Cassady believes the Beats were misunderstood. While Ginsberg enjoyed the adoration that came with fame, Kerouac drifted into alcoholism. "The kids thought he was promoting leaving home and dropping out of school and taking drugs. And of course, he wasn't." She sighs. "He was so devastated by that interpretation that he vowed to kill himself and he did." Kerouac died in 1969 after a haemorrhage caused by a lifetime of heavy drinking.

'He was treated like a trained bear'

Carolyn maintains, on her website, that the "real Neal" was a family man who looked after his three children and always had a job – often on the railways. But, she says, "the kids all seem to prefer the Ken Kesey life". After Carolyn divorced him in 1963, Neal became the party-man on the LSD-fuelled Merry Pranksters bus, led by Kesey, author of One Flew Over the Cuckoo's Nest. "They treated him like a trained bear. Neal said he took any drug, any pill, anyone handed him. He didn't care. He was doing his damnedest to get killed." She feels guilty about his self-destruction. "I didn't realise the two pillars of his support were the railroad job and being head of a family.
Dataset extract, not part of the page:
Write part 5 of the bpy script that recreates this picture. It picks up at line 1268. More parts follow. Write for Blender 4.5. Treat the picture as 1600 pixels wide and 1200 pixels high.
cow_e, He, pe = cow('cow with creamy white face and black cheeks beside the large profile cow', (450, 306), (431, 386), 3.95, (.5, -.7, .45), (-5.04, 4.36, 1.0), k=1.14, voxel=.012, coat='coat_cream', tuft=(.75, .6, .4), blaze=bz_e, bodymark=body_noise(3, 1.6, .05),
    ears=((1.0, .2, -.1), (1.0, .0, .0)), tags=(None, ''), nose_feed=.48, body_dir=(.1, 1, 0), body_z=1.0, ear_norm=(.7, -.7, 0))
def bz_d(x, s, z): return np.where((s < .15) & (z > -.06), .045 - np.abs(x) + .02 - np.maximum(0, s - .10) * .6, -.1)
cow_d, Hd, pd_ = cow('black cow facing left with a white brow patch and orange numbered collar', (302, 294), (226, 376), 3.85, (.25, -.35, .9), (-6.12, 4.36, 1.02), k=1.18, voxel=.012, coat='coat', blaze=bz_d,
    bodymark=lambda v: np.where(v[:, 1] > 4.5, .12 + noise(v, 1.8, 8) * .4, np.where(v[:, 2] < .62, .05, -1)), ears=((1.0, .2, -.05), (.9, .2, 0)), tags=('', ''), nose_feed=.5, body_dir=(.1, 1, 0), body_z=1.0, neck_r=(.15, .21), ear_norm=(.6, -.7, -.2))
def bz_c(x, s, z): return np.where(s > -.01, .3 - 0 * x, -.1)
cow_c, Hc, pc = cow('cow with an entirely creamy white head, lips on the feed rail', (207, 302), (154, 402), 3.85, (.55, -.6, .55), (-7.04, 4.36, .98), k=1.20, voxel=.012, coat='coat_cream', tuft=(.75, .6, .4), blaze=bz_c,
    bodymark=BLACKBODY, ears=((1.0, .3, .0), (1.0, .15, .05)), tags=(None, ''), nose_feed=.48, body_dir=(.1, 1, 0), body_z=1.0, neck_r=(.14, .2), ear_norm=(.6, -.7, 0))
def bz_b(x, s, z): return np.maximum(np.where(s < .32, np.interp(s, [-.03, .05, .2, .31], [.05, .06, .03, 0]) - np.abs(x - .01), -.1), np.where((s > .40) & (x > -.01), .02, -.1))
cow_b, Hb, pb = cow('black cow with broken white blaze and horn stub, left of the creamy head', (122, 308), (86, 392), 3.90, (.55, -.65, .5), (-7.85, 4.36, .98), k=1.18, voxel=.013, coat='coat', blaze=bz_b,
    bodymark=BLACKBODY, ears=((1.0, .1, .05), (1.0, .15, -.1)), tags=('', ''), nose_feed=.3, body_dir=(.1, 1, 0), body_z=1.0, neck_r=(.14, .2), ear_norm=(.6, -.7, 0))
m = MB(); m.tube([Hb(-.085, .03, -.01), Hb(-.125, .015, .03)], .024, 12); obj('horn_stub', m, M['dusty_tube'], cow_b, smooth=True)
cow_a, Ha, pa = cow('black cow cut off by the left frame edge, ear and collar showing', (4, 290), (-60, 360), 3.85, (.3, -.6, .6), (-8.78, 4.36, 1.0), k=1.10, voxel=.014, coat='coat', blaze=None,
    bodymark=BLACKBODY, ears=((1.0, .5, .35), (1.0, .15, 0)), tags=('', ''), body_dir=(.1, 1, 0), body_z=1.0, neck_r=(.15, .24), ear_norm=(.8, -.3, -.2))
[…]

He realised he would never become respectable, as he wanted, and he wanted to die."

In February 1968, he succeeded. While the details of his death are almost as mythologised as his life, what is known is that he was found by some railroad tracks in Mexico, after mixing beer with barbiturates, possibly at a wedding party. Carolyn has been single ever since. "I have never met a man remotely possible," she says. "There wouldn't be anybody to match Neal."